Joe is faced with contradictions. A team that leads in walk-off victories yet has nobody with an OPS over 850

Joe  is faced with paradoxes.  A team whose two-time Cy Young winner (Tim Lincecum) is sporting a losing won loss record, yet gets selected for the All-Star team.  A team being managed by a guy (Bruce Bochy) who even after winning the world series and 50 games this season, still has a losing career won-loss record. Even after taking the Rangers down in in last year's World Series in 5 games, he still has a losing record.

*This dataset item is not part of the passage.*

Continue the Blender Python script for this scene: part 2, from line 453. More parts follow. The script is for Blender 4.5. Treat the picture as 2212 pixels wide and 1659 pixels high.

Joe is faced with mysteries. A team whose other Cy Young winner (Barry Zito) has a high school fastball, since coming off the Disabled List, but throws zeros up on the scoreboard faster than you can run to a concession stand and fork over $384.00 for a burger and fries. A team whose emergency call-up from AAA after a 4 year absence from the Major Leagues (Ryan Vogelsong) is now going to the All Star Game and is in the company of Roy Halladay, Cliff Lee, Tim Lincecum, Cole Hamels, in leading NL starters in most important pitching categories. A team on schedule to score fewer than 600 runs in a season and averaging less than 3 runs per game at home.

Joe is faced with explaining away adversity. Buster Posey, Freddie Sanchez and Brandon Belt..the best hitters arguably in a weak lineup out for weeks and months at a time because of injuries, and others Torres, Ross, Burrell, Huff, and Sandoval all spending time on the DL themselves.

Yet the team has its best All Star break record in almost eight years.

So what's the answer. I don't think there is one. I think what Joe is seeing here is something he normally doesn't see at the Major League Level where its the best in the world competing against each other where excellence, talent and good fortune combine to give you predictable results.  What Joe is seeing here is something that happens all the time in college ball, where you have the best of their level competing against each other, not the elite of the elite. You have the best college players competing against each other, and the game becomes more team oriented. And thats probably why the Giants are where they are now. They play team ball. Good starters. Good relievers. Unselfish at bats. Focused, if not spectacular defense and comfortable that the powers that be in their own organization have confidence in them. It allows them to play with more focus more often than not than their opponents.

And that's the best I can come up with.